He refuses to be identified or labelled a fashion designer and rightly so. Wearing khaki coloured pants from his last collection paired with a branded Namibian t-shirt and brown boots, it’s clear that Marcellinus Swartbooi does not associate with the general rule of following fashion trends or styles.
A recent graduate from the University of Namibia’s (Unam) art programme, Marcellinus is in a class of his own, with his latest clothing line being a true reflection of his passion for fostering cultural sustainability.
Employed as a private secretary at the Ministry of Education, Arts and Culture in the directorate of arts, Marcellinus has worked for years as a public servant and only recently took up the challenge of going back to school.
“My initial reason for going to study came from my fear of my language dying out,” he tells me during our breakfast meeting at a quaint coffee shop.
Thanks to this fear, along with extra prompting from his colleagues, he enrolled for a bachelors degree in Literature and Fashion and Design to nurture his love for the Khoekhoegowab language and further improve his clothing-making skills which were, up until then, only a hobby.
Somewhat a jack of all trades, Marcellinus is a seasoned choral music composer who has been composing since the age of 10. He has been been the choral director of the Catholic Diocesan Church Choirs (CDCC) Network for six years since its inception. During this time, the need to reform choral music to have a more authentic Namibian sound came alive within him and being the nonconformist that he is, he pursued it with fervour.
“Since secular choirs have been singing the same old songs over and over to much annoyance and irritation of the buying audience and of course, myself, I moved from composing church music to traditional music.”
This passion for all things traditional flowed over into the clothing that he made for the choirs he worked with. “I started by making costumes for choirs, most by hand and very roughly made,” he says of his early years as an amateur clothing designer. Going back to school, although for the purpose of studying Khoekhoegowab, Marcellinus was hit with the realisation that he needed a second major and having just found out that he was a decent designer, he opted for fashion.
“I made my first garment in 2008, purely out of boredom,” he recalls of the first caftan he made in his living room with instructions from his sister who also had limited knowledge of making clothes. “I had this cotton material in my house which belonged to a choir and I decided to myself, today I’m going to make myself a shirt,” he quips.
Literature may seem to be the furthest thing from fashion but Marcellinus found a way to link the two.
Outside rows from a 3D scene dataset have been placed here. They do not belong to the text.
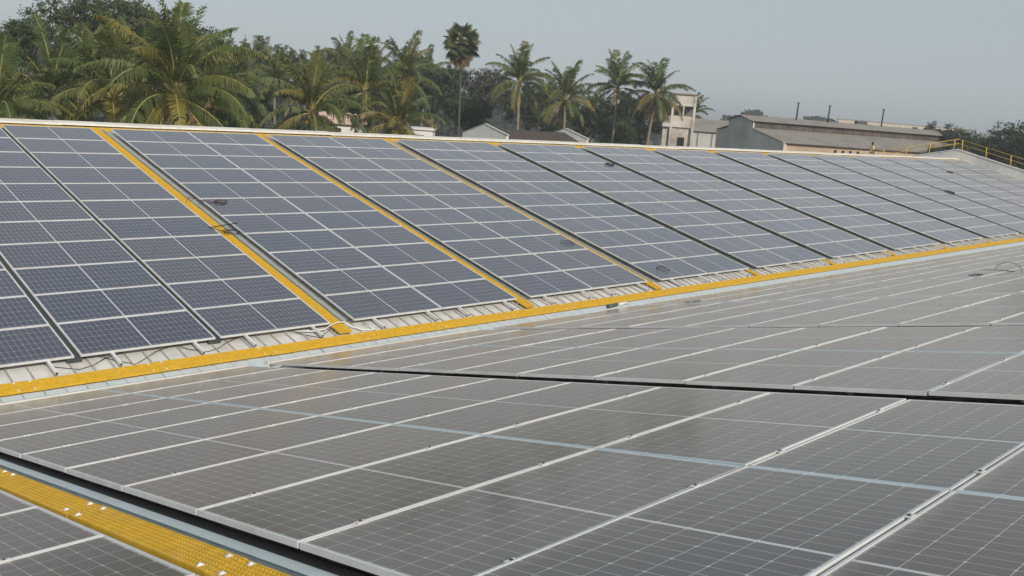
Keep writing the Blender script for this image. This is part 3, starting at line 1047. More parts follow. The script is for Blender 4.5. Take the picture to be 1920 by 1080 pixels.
obj('balcony_wall', box_mesh('balcony_wall', (-HW - 0.95, -HW - 0.16, 0.2, 0.6, GZ, 3.49), TOWERW), tw)
obj('back_wall', box_mesh('back_wall', (-HW + 0.2, HW - 0.2, 2.05, 2.15, 4.87, 6.0), mat_plain('shaded stair wall', (0.16, 0.17, 0.15), 0.9)), tw)  # the shade inside the landing is put into its dark colour
bm = bmesh.new()
add_box(bm, -HW + 0.15, -HW + 0.23, 2.26, 2.30, 4.86, 6.05)
obj('back_post', mesh_from(bm, 'back_post', TOWERW), tw)

# low white gabled house with dark roof
wh = obj('gabled_house', None)
tag(wh, 'low white house with gable parapets and dark brown roof just behind the ridge', 'house')
yc, hw, px0, px1 = 48.0, 3.0, 57.3, 68.3
for xx in (px0, px1):
    bm = bmesh.new()
    add_prism(bm, [(xx, yc - hw, GZ), (xx, yc - hw, 1.55), (xx, yc - hw, 1.85), (xx, yc, 2.66), (xx, yc + hw, 1.65), (xx, yc + hw, GZ)], (0.26, 0, 0))
    obj('gable_wall', mesh_from(bm, 'gable_wall', WHITEW), wh)
for sg in (-1, 1):
    bm = bmesh.new()
    fold_sheet(bm, (px0 + 0.28, yc, 2.24), (px1 - 0.02, yc, 2.24), (px1 - 0.02, yc + sg * (hw + 0.3), 1.05), (px0 + 0.28, yc + sg * (hw + 0.3), 1.05), 34, 0.07)
    obj('roof', mesh_from(bm, 'roof', DARKROOF, False), wh)
bm = bmesh.new()
add_box(bm, px0 + 0.28, px1 - 0.02, yc - hw + 0.1, yc - hw + 0.3, GZ, 1.0)
add_box(bm, px0 + 0.28, px1 - 0.02, yc + hw - 0.3, yc + hw - 0.1, GZ, 1.0)
obj('side_wall', mesh_from(bm, 'side_wall', WHITEW), wh)
COPE = mat_plain('grey coping', (0.45, 0.45, 0.43), 0.8)
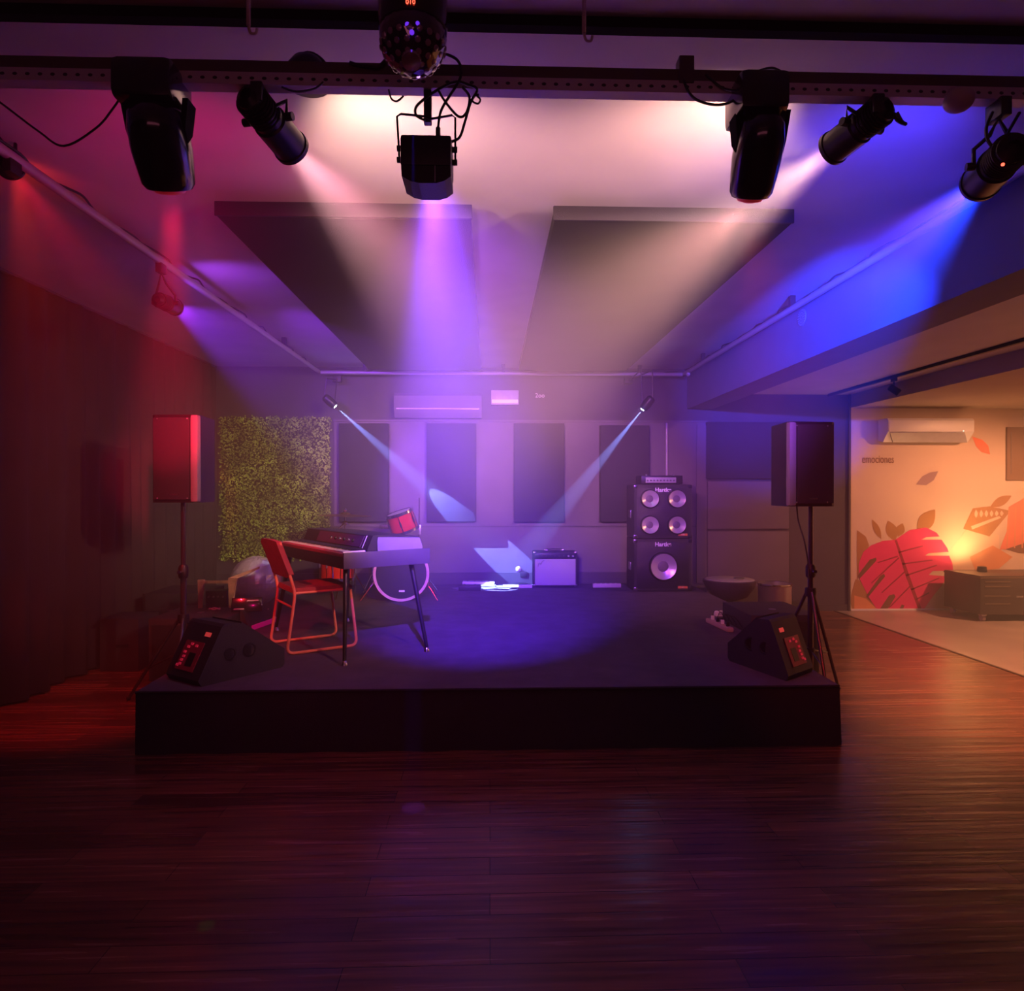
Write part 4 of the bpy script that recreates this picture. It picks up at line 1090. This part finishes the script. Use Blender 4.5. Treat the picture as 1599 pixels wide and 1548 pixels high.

He linked the two majors by bringing the idea of the Nama patchwork into his garments. “I refined the traditional Nama patchwork to fit the modern man without him looking like he’s coming from a cultural festival,” he says.
Throughout his years as a student, he focused on menswear, which he says was not as complicated as most people had warned him it would be. His final year collection, a menswear range characterised by the intricate traditional Nama patchwork that has since become Marcellinus’s trademark, was a showstopping one. The extra hours he put into the creation of this collection paid off when he became one of only two students to graduate with honours from the fashion programme in April.
Marcellinus is proud of the strides that Namibian fashion has made so far and applauds those who have broken into new ground in the area. “I like the direction that the Namibian fashion industry is taking. I love the optimism, but also the aggression with which some designers are pushing the envelope of opportunities,” he notes.
He is furthermore impressed by those who are moving into the African fashion world, while keeping their design identities intact.
“The only concern I feel that needs to be guarded against is stagnancy and to not become hangers-on or followers of foreign design ideas, but keep on creating a collective Namibian identity while still keeping authenticity and individuality intact,” he says.
Another young designer who has found the perfect balance between traditional attire and modern fashion is Mc Bright Kavari. He agrees that keeping ones identity is all about keeping true to yourself. “One thing I always say is that there’s nobody who can stop me from doing what I want to do. There are people who say ‘this is my culture, I’ll not let anyone change it’ but what I tell them is this is my culture too. I’m a proud Herero and if I modernise our dress, I’ll do so in my way.”
Although a promising menswear designer, Marcellinus has no plans of becoming a fully fledged commercial designer, preferring to only cater to a few clients, mostly family and friends. Watch this space though, as he hints that this may change in the near future. “The intention was never to embark on a business-oriented route, but rather self-enrichment in terms of artistic skills. However, there is some pressure building up at the moment from would-be clients, so let’s wait and see what destiny dictates,” he says.